The increase, scheduled to take effect Feb. 24, 2026, follows more than $100 mn in Allstate homeowners rate hikes approved last year.
Consumer advocates say the filing exposes weak safeguards, while insurers and trade groups argue heavier regulation risks shrinking competition or pushing carriers out of Illinois.
Abe Scarr, director of the Illinois Public Interest Research Group, said the state lacks clear standards to restrain pricing. He said consumer groups want basic language added to the Illinois Insurance Code stating rates must not be excessive, inadequate, or unfairly discriminatory.
According to PIRG, the Allstate filing translates to average increases of roughly 8% to 9%, with some policyholders facing hikes above 10%.
Industry groups push back hard. Kevin Martin, executive director of the Illinois Insurance Association, said higher premiums track rising weather-related losses rather than regulatory gaps.
He argued Illinois’ long-standing use-and-file system supports competition and keeps prices lower than in other large states.
Martin said Illinois homeowners pay about $200 to $300 less per year on average than consumers in states such as California or New York, which he attributes to an open market structure that allows insurers to adjust pricing without lengthy approval delays.
Lawmakers revisited the issue during the fall veto session, debating legislation that would have expanded the authority of the Illinois Department of Insurance to review and potentially reject homeowners rate increases. The measure passed the Senate but stalled in the House.
Scarr said PIRG supported the effort but viewed the bill as incomplete because it did not mandate review of every rate increase and excluded auto insurance. He said future proposals should cast a wider net.
Martin said insurers operating in Illinois absorbed sustained losses tied to severe weather, including tornadoes, hailstorms, and wind damage. He pointed to industry data showing Illinois led the nation in tornado counts in 2023.

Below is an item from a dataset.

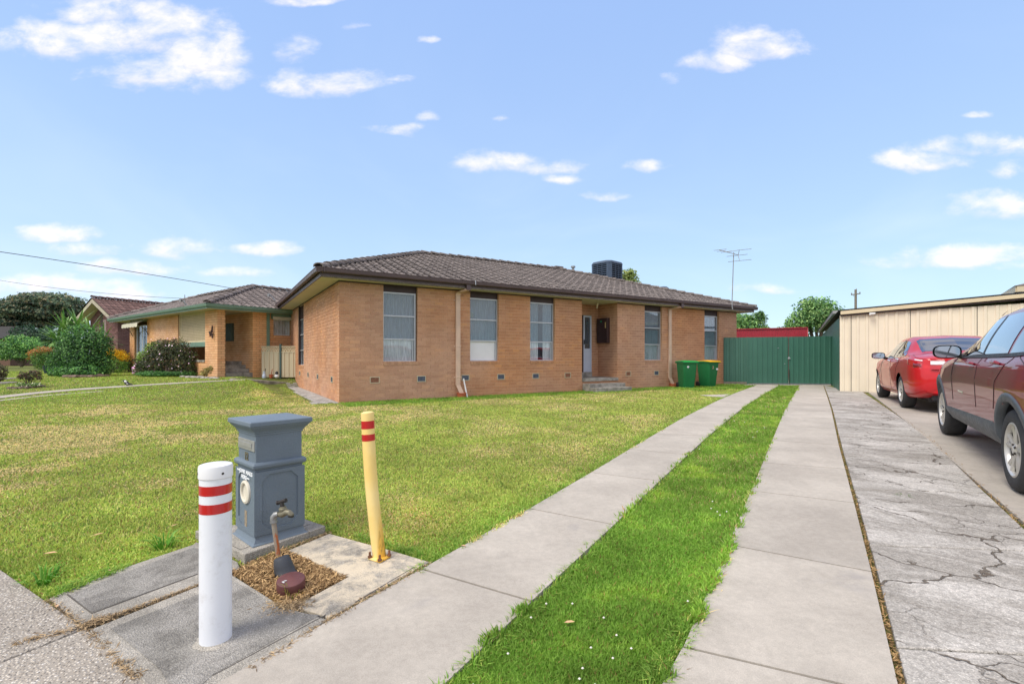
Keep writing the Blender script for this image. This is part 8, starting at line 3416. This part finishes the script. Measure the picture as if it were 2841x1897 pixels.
cl_ = np.where(md[:, None], cl_ * (0.55 + 0.9 * mott) * np.array([1.0, 1.0, 1.0]) + np.clip(mott - 0.55, 0, 1) * np.array([0.35, 0.22, 0.02]), cl_ * (0.78 + 0.44 * mott))
cl_ = cl_ * np.where(md, 1.02, 1.2)[:, None] * (0.80 + 0.4 * fbm(bxp, byp, 0.9, 41)[:, None]) * rng.uniform(0.85, 1.15, N)[:, None]
# far blades: one triangle; near blades: three
fa_ = ~nearb
V1 = np.stack([b0[fa_] - wv_[fa_], b0[fa_] + wv_[fa_], tip[fa_]], 1).reshape(-1, 3)
F1 = np.arange(len(V1)).reshape(-1, 3)
g1 = np_mesh('lawn_grass', V1, F1, M['grassblade'], None, np.repeat(cl_[fa_], 3, 0))
tag(g1, kind='stuff')
nb2 = nearb
V2 = np.stack([b0[nb2] - wv_[nb2], b0[nb2] + wv_[nb2], midp[nb2] + wv_[nb2] * 0.75, midp[nb2] - wv_[nb2] * 0.75, tip[nb2]], 1).reshape(-1, 3)
o5 = np.arange(nb2.sum())[:, None] * 5
F2 = np.concatenate([o5 + np.array([0, 1, 2]), o5 + np.array([0, 2, 3]), o5 + np.array([3, 2, 4])])
g2 = np_mesh('lawn_grass', V2, F2, M['grassblade'], None, np.repeat(cl_[nb2], 5, 0))
tag(g2, kind='stuff')
print('blades', N, 'tris', len(F1) + len(F2))


def tufts(places, n_each, h, w, cols, name, spread=0.04, lean_=0.9):
    """Ragged tufts of longer blades."""
    c = np.repeat(np.array(places), n_each, 0)
    m_ = len(c)
    aa = rng.uniform(0, 2 * np.pi, m_)
    rr_ = rng.random(m_) ** 0.5 * spread
    x0, y0 = c[:, 0] + np.cos(aa) * rr_, c[:, 1] + np.sin(aa) * rr_
    hh = h * rng.uniform(0.5, 1.25, m_)
    ln = lean_ * rng.uniform(0.3, 1.3, m_)
    z0 = gz(x0, y0)
    bb = np.stack([x0, y0, z0], 1)
    mm = np.stack([x0 + np.cos(aa) * hh * ln * 0.45, y0 + np.sin(aa) * hh * ln * 0.45, z0 + hh * 0.75], 1)
    tt = np.stack([x0 + np.cos(aa) * hh * ln * 1.15, y0 + np.sin(aa) * hh * ln * 1.15, z0 + hh * 0.85], 1)
    ww = np.stack([-np.sin(aa), np.cos(aa), np.zeros(m_)], 1) * (w * rng.uniform(0.7, 1.2, m_))[:, None]
    V = np.stack([bb - ww, bb + ww, mm + ww, mm - ww, tt], 1).reshape(-1, 3)
    o_ = np.arange(m_)[:, None] * 5
    F = np.concatenate([o_ + np.array([0, 1, 2]), o_ + np.array([0, 2, 3]), o_ + np.array([3, 2, 4])])
    cc = np.array(cols)
    C = cc[rng.integers(0, len(cc), m_)] * rng.uniform(0.8, 1.2, m_)[:, None]
    return np_mesh(name, V, F, M['grassblade'], None, np.repeat(C, 5, 0))


pl = []
for e, side, nn in ((eLR, 1, 260), (eRL, -1, 300), (eLL, -1, 260)):
    for k in range(nn):
        y = math.exp(rng.uniform(math.log(1.1), math.log(16.0)))
        p = e.p(y)
        if e is eLL and y < 2.75:
            continue
        pl.append((p.x + side * rng.uniform(0.0, 0.05), y))
for a_p, b_p in zip(P_A[-1:] + P_A[:0], P_A[:1]):
    pa, pb_ = G(*P_A[-1]), G(*P_A[0])
    for k in range(60):
        tq = rng.random()
        pl.append((pa.x + (pb_.x - pa.x) * tq, pa.y + (pb_.y - pa.y) * tq + 0.02))
for k in range(40):
    pa, pb_ = G(915, 1478), G(1196, 1560)
    tq = rng.random()
    pl.append((pa.x + (pb_.x - pa.x) * tq, pa.y + (pb_.y - pa.y) * tq + 0.015))
o = tufts(pl, 14, 0.045, 0.0021, [lush, lush2, gC, gA], 'edge_grass', 0.035)
tag(o, kind='stuff')
for (px, py, lab) in ((455, 1522, 'broad leaved grassy weed tuft at the edge of the lawn beside the pads'), (120, 1620, 'loose grassy weed tuft near the corner of the footpath')):
    p = G(px, py)
    o = tufts([(p.x, p.y)], 46, 0.085, 0.0042, [S3(98, 152, 52), S3(130, 172, 80), S3(84, 136, 48)], 'grass_tuft', 0.05, 1.2)
    tag(o, lab, 'weed')
p = G(812, 1666)
tag(tufts([(p.x, p.y)], 16, 0.10, 0.0020, [S3(150, 158, 60), S3(120, 146, 52)], 'grass_tuft', 0.03, 0.35), 'thin yellowish grass stalks in front of the brown capped pipe', 'weed')
tag(tufts([(p.x - 0.01, p.y - 0.02)], 220, 0.035, 0.0017, [S3(190, 158, 98), S3(150, 118, 68)], 'straw_tuft', 0.07, 1.2), 'heap of dry straw at the foot of the brown capped pipe', 'weed')
p = G(2488, 1376)
tag(tufts([(G(2508, 1383).x, G(2508, 1383).y)], 26, 0.04, 0.003, [S3(96, 136, 60)], 'crack_weed', 0.03, 1.1), 'small green weed growing in a crack of the old concrete', 'weed')
# clover heads in the strip of grass
cv, cf2 = [], []
oc = np.array([(1, 0, 0), (-1, 0, 0), (0, 1, 0), (0, -1, 0), (0, 0, 1), (0, 0, -1)], float)
of = np.array([(0, 2, 4), (2, 1, 4), (1, 3, 4), (3, 0, 4), (2, 0, 5), (1, 2, 5), (3, 1, 5), (0, 3, 5)])
ck_ = 0
for k in range(48):
    y = math.exp(rng.uniform(math.log(1.6), math.log(12.0)))
    x = lerp(eLR.p(y).x, eRL.p(y).x, rng.uniform(0.08, 0.95))
    if fbm(np.array([x]), np.array([y]), 0.9, 77)[0] < 0.47:
        continue
    cv.append(oc * 0.0055 * (1 + y / 14) + np.array([x, y, float(gz(x, y)) + 0.045]))
    cf2.append(of + ck_ * 6)
    ck_ += 1
if cv:
    cvv = np.concatenate(cv)
    o = np_mesh('clover_flower', cvv, np.concatenate(cf2), M['straw'], None, np.tile(np.array(srgb(224, 220, 210)), (len(cvv), 1)))
    tag(o, kind='stuff')
# fallen leaves that can be told apart
M['deadleaf'] = plain('dead_leaf', srgb(196, 160, 120), 0.8, 0.2, 30.0)


def dead_leaf(px, py, rz, s, label, dz=0.02):
    p = G(px, py)
    mb = MB()
    P_ = [(-1, 0, 0), (-0.4, 0.32, 0.12), (0.4, 0.30, 0.18), (1, 0, 0.05), (0.4, -0.30, 0.14), (-0.4, -0.32, 0.1), (0, 0, 0.0)]
    c_, s_ = math.cos(rz), math.sin(rz)
    mb.add([p + Vector(((x * c_ - y * s_) * s, (x * s_ + y * c_) * s, z * s + dz)) for x, y, z in P_], [(0, 6, 1), (1, 6, 2), (2, 6, 3), (3, 6, 4), (4, 6, 5), (5, 6, 0)])
    tag(mb.build('fallen_leaf', M['deadleaf'], None), label, 'leaf', 'fallen leaves')


dead_leaf(272, 1494, 0.9, 0.030, 'tan curled dead leaf on the lawn left of the white post', 0.03)
dead_leaf(140, 1547, 0.3, 0.036, 'long tan dead leaf on the lawn near the footpath', 0.03)
dead_leaf(484, 1468, 1.1, 0.024, 'brown dead leaf on the lawn just left of the white post', 0.03)
dead_leaf(1580, 1752, 0.1, 0.026, 'tan dead leaf lying in the middle of the green grass strip', 0.045)
dead_leaf(1286, 1528, -0.5, 0.020, 'pale dead leaf at the lawn edge beside the driveway', 0.035)
dead_leaf(304, 1598, -0.4, 0.014, 'small white leaf scrap on the edge of the long grey pad', 0.035)
dead_leaf(158, 1697, -0.9, 0.020, 'pale leaf scrap where the pad meets the footpath', 0.03)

For eight of the past ten years, Martin said, many insurers paid out more in claims than they collected in premiums. Rate increases, he argued, replenish reserves needed to pay claims when disasters strike rather than padding profits.

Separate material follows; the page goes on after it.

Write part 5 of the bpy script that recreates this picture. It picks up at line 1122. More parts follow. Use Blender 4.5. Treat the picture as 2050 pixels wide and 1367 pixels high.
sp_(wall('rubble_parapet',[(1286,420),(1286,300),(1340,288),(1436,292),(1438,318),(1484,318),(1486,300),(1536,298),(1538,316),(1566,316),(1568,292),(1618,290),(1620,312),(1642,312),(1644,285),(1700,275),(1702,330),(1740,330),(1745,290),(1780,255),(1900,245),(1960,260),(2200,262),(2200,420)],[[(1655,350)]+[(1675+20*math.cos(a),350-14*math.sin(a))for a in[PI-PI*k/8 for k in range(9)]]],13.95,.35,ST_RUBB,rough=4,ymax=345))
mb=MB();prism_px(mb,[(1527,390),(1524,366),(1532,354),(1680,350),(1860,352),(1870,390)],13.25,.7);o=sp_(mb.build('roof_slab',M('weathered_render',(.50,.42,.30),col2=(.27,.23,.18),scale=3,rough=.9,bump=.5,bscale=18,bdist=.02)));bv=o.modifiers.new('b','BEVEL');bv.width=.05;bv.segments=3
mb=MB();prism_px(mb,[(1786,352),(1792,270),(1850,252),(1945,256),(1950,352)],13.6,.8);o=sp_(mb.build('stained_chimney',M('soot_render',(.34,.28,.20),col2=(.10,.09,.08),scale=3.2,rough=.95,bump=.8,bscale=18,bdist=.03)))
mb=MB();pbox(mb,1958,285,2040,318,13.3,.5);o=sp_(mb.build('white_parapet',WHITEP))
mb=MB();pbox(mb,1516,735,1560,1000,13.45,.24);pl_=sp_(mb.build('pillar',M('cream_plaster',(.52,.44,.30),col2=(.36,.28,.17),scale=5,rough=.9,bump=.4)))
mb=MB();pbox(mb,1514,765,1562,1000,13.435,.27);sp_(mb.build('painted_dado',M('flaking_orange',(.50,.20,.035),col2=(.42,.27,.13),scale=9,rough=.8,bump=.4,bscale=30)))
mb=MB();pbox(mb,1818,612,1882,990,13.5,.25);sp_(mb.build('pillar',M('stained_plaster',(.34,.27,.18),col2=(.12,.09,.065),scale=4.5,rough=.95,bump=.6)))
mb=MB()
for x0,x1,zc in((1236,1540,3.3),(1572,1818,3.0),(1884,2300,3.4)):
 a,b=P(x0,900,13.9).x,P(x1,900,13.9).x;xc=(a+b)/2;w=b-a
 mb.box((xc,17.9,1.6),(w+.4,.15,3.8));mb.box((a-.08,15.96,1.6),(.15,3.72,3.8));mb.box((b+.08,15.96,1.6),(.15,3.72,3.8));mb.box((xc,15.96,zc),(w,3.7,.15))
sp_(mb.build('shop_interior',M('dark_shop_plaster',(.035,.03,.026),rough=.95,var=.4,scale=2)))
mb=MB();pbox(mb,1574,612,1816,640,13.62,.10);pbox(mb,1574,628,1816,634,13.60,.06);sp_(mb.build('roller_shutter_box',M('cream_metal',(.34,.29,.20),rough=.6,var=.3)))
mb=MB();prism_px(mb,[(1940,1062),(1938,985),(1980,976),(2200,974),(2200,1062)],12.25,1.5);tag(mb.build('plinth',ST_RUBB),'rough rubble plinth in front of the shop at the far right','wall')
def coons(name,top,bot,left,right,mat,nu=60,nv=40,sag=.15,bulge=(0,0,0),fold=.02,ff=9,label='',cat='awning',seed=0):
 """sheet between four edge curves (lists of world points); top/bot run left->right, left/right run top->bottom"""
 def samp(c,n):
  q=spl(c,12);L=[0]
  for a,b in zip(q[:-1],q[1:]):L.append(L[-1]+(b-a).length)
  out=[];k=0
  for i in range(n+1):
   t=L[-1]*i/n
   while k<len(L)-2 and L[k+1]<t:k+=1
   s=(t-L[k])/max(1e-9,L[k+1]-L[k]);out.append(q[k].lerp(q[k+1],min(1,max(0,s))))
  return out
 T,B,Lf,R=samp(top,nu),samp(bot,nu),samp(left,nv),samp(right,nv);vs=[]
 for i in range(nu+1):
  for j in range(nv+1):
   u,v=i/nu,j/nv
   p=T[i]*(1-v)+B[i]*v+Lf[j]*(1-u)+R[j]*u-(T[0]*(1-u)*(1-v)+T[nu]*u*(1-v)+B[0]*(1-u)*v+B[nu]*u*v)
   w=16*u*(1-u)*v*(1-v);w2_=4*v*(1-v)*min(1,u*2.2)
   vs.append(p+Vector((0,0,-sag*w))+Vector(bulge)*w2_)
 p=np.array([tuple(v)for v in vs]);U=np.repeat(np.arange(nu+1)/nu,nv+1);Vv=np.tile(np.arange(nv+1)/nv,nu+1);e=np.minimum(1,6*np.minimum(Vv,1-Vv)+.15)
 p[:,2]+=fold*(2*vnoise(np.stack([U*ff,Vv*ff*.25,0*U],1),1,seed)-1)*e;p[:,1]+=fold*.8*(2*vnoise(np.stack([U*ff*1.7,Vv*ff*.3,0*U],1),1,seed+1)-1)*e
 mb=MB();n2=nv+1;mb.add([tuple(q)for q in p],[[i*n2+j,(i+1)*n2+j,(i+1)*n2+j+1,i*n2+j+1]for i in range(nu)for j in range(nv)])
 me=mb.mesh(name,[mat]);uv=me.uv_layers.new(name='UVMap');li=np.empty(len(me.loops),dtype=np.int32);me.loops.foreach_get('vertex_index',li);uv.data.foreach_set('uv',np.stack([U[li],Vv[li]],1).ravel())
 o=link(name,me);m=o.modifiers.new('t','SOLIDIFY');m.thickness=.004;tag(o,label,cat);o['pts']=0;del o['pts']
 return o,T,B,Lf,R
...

Consumer advocates counter with Allstate’s financial results. The company reported $3.7 bn in profit in the third quarter of 2025, figures critics say weaken the case for repeated hikes.
Martin said insurance markets move in cycles, with hard periods marked by higher rates often followed by softer phases and eventual reductions. He warned that overly restrictive regulation discourages insurers from writing business in the state, leaving consumers with fewer options and higher long-term costs.
He also rejected claims that Illinois insurers raise rates without scrutiny. Martin said companies must submit actuarial support with each filing, and the department retains authority to challenge increases it considers unsound.
The debate is set to return to Springfield this spring. Consumer groups plan to press for stronger protections, while insurers caution that tighter rules could push Illinois toward the same market stress seen in states with heavier regulatory frameworks.